Strings of this modern type of construction are the mainstay of quality strings in the world of modern bowed stringed instruments. The world of early music is divided concerning their use. Those who follow the original philosophy of the movement - that one should use equipment as close as possible to that originally used at the composer's time to most faithfully fulfill his expectations of performance when he wrote the music - shun these modern strings and go to the trouble of avoiding buzzing using traditionally-made strings. Those who consider early music as a repertoire and style in which they they want maximum freedom and convenience in expressing their musicality will use any innovation that they can get away with, including modern types of strings, that avoids distraction from their creative intent. Many (if not most) are confused about their philosophy and avoid the issue, just wanting to get on with their jobs of being musicians. The early music audience is similarly divided between those who expect historical accuracy, those who are only concerned with the attractiveness of the music offered to them, and those who are unaware of any problems in expecting both.
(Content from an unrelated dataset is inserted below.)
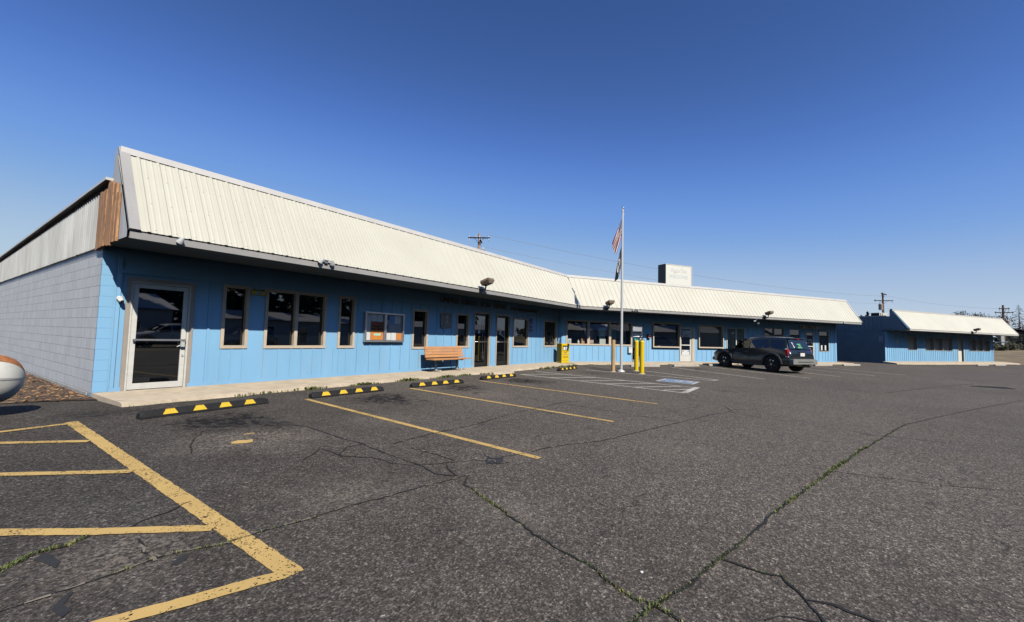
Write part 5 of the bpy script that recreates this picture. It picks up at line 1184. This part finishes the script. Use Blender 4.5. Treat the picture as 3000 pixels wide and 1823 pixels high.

Those musicians and listeners committed to maximum historical fidelity to the composer's intentions are the true modern innovators, because their philosophy is unique to this century. The others who focus on optimizing the act of communication between performer and audience are following a philosophy that has been traditional throughout the history of music. The only aspect of this situation that we are judgmental about is that we deplore the deception of lack of openness and honesty practiced by very many performers, to whom historical accuracy is of secondary importance, when they are trying to broaden their appeal to include listeners who expect that authenticity.